This is a Adafruit GFX compatible driver for a single chinese 32x16 RGB LED module.
They are about EUR 15-20 a piece and commonly used for large-scale LED displays, e.g. see aliexpress.
This driver only implements 8 colors and currently only works with ESP8266 microcontrollers. However, it should be rather straightforward to extend it to more colors or Atmel based Arduinos.
The display is basically a large shift register with a few latch inputs. On the input connector you will find two pins each for Red, Greed and Blue (R1,R2,G1,G2,B1,B2), a 3 bit latch address input (A,B,C), a latch enable input (LAT), a clock input (CLK) and the output enable input (OE).
Each shift register is 64 bits long. Since the matrix is row-organized, R1 and R2 will together cover 128 bits or 4 rows of red. To make it a bit more interesting, the rows are not next to each other but have a spacing of 4. Hence setting R1 and R2 to high, cycling CLK 64 times, setting (A,B) to low and setting LAT to low will light up rows 0,4,8,12. Repeating the same experiment with A low and B high will light up rows 1,5,8,13 and so forth. The same principle applies to the other colors. As the row spacing is 4 we only need A and B for the latch address - C appears to be of no function.
The P10 LED matrix is usually used as a sub-module for larger displays and therefore features a output connector for daisy chaining. On the output connector you will find the identical signals to the input connector where A,B,C,LAT,CLK are simply routed through and R1,R2,G1,G2,B1,B2 are the outputs of the shift registers on the module.
When driving a long chain of panels in a row, splitting the data lines into R1,R2,G1,G2,B1,B2 makes a lot of sense since it reduces the data rate. But since we are only driving a single module here, we really don't need that. So in order to reduce the number of inputs we can use jumper wires between input connector (PI) and output connector (PO) as follows:
| PI | PO |
|---|---|
| R2 | R1 |
| R2 | R1 |
| G1 | R2 |
| G2 | G1 |
| B1 | G2 |
| B2 | B1 |
This creates once big shift register with 6x64 bits.

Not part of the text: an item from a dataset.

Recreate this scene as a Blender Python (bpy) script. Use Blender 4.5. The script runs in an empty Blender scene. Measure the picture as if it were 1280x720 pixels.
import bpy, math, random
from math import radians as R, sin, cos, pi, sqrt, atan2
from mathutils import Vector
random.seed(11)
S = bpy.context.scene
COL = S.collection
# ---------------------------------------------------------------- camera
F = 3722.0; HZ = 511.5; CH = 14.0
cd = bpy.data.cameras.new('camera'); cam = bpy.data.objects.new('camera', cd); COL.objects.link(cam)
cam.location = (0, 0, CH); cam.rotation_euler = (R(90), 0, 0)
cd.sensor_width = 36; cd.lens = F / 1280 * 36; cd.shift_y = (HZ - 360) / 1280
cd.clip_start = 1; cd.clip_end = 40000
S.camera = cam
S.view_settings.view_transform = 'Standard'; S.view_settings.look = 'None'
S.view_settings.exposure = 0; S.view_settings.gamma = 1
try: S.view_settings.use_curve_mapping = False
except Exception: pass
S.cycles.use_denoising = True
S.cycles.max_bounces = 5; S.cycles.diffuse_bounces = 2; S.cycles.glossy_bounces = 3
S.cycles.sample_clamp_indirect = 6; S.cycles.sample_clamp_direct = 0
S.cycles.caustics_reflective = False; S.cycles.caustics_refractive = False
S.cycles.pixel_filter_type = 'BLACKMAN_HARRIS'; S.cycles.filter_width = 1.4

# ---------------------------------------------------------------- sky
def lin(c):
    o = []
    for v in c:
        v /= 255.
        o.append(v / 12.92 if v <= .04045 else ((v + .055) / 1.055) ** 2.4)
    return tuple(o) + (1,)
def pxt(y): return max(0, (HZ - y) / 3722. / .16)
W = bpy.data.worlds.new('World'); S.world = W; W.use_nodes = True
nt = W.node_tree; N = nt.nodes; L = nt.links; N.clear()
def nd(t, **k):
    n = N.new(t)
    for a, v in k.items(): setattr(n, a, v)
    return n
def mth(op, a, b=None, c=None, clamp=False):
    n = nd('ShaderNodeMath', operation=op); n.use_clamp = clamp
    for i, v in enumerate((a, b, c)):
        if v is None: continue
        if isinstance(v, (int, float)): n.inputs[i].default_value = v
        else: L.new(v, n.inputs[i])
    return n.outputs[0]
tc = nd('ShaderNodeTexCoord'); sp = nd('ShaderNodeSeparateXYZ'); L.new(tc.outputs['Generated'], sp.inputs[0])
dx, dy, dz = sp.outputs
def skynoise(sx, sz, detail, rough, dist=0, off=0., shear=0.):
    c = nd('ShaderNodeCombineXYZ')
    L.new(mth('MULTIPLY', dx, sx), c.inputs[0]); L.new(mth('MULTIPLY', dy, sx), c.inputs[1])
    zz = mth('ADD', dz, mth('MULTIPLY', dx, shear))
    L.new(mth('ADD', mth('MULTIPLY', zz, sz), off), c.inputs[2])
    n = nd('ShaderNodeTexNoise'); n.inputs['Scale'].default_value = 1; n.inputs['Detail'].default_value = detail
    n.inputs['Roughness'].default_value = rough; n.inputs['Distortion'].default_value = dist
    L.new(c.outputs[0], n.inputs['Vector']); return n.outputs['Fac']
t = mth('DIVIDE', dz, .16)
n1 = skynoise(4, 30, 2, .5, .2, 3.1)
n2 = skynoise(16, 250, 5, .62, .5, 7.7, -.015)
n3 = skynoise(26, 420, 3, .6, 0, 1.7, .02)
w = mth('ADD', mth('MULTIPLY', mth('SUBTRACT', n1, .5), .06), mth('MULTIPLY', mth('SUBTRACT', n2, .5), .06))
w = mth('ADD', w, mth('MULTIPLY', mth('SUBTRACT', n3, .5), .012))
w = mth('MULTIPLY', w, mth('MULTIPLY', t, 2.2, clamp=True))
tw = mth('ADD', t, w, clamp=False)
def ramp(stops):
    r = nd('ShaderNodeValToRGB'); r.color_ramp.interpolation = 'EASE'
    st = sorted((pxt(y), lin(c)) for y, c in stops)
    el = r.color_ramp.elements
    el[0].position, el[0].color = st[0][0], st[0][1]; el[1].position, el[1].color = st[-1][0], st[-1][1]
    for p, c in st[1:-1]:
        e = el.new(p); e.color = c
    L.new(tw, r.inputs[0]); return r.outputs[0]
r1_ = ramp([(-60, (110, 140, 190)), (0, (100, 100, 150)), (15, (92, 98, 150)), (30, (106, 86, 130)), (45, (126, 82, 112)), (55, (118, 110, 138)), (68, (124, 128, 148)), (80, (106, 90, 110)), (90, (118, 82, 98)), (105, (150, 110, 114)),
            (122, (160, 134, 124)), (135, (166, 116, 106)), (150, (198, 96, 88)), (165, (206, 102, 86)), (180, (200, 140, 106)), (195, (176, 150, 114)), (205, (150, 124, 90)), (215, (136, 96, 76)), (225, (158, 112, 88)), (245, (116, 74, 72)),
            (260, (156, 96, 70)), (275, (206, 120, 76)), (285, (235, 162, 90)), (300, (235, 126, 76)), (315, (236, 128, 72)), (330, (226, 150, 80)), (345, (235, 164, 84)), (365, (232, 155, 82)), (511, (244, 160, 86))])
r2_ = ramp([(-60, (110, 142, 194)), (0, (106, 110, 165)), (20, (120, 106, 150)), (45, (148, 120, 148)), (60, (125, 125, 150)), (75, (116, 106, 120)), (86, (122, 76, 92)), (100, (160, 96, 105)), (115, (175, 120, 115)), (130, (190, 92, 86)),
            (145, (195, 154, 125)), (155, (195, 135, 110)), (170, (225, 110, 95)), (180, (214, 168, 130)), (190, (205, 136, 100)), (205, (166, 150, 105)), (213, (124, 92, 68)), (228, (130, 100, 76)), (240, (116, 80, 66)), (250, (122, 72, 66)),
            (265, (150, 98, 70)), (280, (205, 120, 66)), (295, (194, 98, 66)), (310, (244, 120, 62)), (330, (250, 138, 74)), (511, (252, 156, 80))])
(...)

Connecting the panel input (PI) to the ESP8266 (ESP) then becomes rather simple:
| PI | ESP |
|---|---|
| LAT | 16 |
| A | 05 |
| B | 04 |
| C (no function but connected for now) | 15 |
| P_OE | 02 |
| CLK | 14 |
| R1 | 13 |
If everything is connected correctly you should be able to see "Pixel Time" on the display after running the example. Now you can let all your pixel dreams come true - like this weather clock.